• Available data:

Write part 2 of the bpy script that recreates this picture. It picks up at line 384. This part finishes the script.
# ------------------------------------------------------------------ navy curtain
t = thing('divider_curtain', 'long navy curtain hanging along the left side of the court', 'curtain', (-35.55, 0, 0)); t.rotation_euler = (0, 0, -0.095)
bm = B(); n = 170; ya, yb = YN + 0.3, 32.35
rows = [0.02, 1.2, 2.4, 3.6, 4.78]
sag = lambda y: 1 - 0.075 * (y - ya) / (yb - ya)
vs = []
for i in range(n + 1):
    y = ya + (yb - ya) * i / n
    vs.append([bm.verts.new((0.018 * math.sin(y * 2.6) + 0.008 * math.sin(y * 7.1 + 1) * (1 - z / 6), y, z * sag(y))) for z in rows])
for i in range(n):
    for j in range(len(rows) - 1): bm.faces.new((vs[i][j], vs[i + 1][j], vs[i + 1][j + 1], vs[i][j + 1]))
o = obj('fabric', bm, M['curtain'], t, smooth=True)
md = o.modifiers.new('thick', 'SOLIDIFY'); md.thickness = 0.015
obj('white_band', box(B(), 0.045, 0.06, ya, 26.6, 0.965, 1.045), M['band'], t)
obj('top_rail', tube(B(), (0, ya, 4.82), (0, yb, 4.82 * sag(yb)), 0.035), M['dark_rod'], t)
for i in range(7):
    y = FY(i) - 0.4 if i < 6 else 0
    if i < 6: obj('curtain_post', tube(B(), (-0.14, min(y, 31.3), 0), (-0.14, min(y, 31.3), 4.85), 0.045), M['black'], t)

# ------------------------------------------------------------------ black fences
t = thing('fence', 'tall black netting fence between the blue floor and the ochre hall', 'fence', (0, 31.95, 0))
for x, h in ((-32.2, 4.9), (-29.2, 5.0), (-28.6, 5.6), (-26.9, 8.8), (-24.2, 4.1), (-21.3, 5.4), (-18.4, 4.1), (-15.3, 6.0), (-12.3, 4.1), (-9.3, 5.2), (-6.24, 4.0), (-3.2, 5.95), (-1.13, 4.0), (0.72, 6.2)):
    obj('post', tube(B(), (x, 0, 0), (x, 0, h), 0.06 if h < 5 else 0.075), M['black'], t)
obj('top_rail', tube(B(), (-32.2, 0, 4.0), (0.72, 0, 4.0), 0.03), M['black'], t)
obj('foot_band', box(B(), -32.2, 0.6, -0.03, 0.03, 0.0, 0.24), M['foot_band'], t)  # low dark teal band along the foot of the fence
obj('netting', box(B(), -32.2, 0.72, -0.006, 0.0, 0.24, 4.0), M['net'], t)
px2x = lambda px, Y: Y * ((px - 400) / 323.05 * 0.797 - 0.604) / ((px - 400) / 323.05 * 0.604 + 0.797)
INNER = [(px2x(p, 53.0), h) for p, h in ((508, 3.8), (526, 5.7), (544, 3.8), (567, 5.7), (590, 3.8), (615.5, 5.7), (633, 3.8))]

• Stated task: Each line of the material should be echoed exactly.

• Final result:
Write part 2 of the bpy script that recreates this picture. It picks up at line 384. This part finishes the script.
# ------------------------------------------------------------------ navy curtain
t = thing('divider_curtain', 'long navy curtain hanging along the left side of the court', 'curtain', (-35.55, 0, 0)); t.rotation_euler = (0, 0, -0.095)
bm = B(); n = 170; ya, yb = YN + 0.3, 32.35
rows = [0.02, 1.2, 2.4, 3.6, 4.78]
sag = lambda y: 1 - 0.075 * (y - ya) / (yb - ya)
vs = []
for i in range(n + 1):
    y = ya + (yb - ya) * i / n
    vs.append([bm.verts.new((0.018 * math.sin(y * 2.6) + 0.008 * math.sin(y * 7.1 + 1) * (1 - z / 6), y, z * sag(y))) for z in rows])
for i in range(n):
    for j in range(len(rows) - 1): bm.faces.new((vs[i][j], vs[i + 1][j], vs[i + 1][j + 1], vs[i][j + 1]))
o = obj('fabric', bm, M['curtain'], t, smooth=True)
md = o.modifiers.new('thick', 'SOLIDIFY'); md.thickness = 0.015
obj('white_band', box(B(), 0.045, 0.06, ya, 26.6, 0.965, 1.045), M['band'], t)
obj('top_rail', tube(B(), (0, ya, 4.82), (0, yb, 4.82 * sag(yb)), 0.035), M['dark_rod'], t)
for i in range(7):
    y = FY(i) - 0.4 if i < 6 else 0
    if i < 6: obj('curtain_post', tube(B(), (-0.14, min(y, 31.3), 0), (-0.14, min(y, 31.3), 4.85), 0.045), M['black'], t)

# ------------------------------------------------------------------ black fences
t = thing('fence', 'tall black netting fence between the blue floor and the ochre hall', 'fence', (0, 31.95, 0))
for x, h in ((-32.2, 4.9), (-29.2, 5.0), (-28.6, 5.6), (-26.9, 8.8), (-24.2, 4.1), (-21.3, 5.4), (-18.4, 4.1), (-15.3, 6.0), (-12.3, 4.1), (-9.3, 5.2), (-6.24, 4.0), (-3.2, 5.95), (-1.13, 4.0), (0.72, 6.2)):
    obj('post', tube(B(), (x, 0, 0), (x, 0, h), 0.06 if h < 5 else 0.075), M['black'], t)
obj('top_rail', tube(B(), (-32.2, 0, 4.0), (0.72, 0, 4.0), 0.03), M['black'], t)
obj('foot_band', box(B(), -32.2, 0.6, -0.03, 0.03, 0.0, 0.24), M['foot_band'], t)  # low dark teal band along the foot of the fence
obj('netting', box(B(), -32.2, 0.72, -0.006, 0.0, 0.24, 4.0), M['net'], t)
px2x = lambda px, Y: Y * ((px - 400) / 323.05 * 0.797 - 0.604) / ((px - 400) / 323.05 * 0.604 + 0.797)
INNER = [(px2x(p, 53.0), h) for p, h in ((508, 3.8), (526, 5.7), (544, 3.8), (567, 5.7), (590, 3.8), (615.5, 5.7), (633, 3.8))]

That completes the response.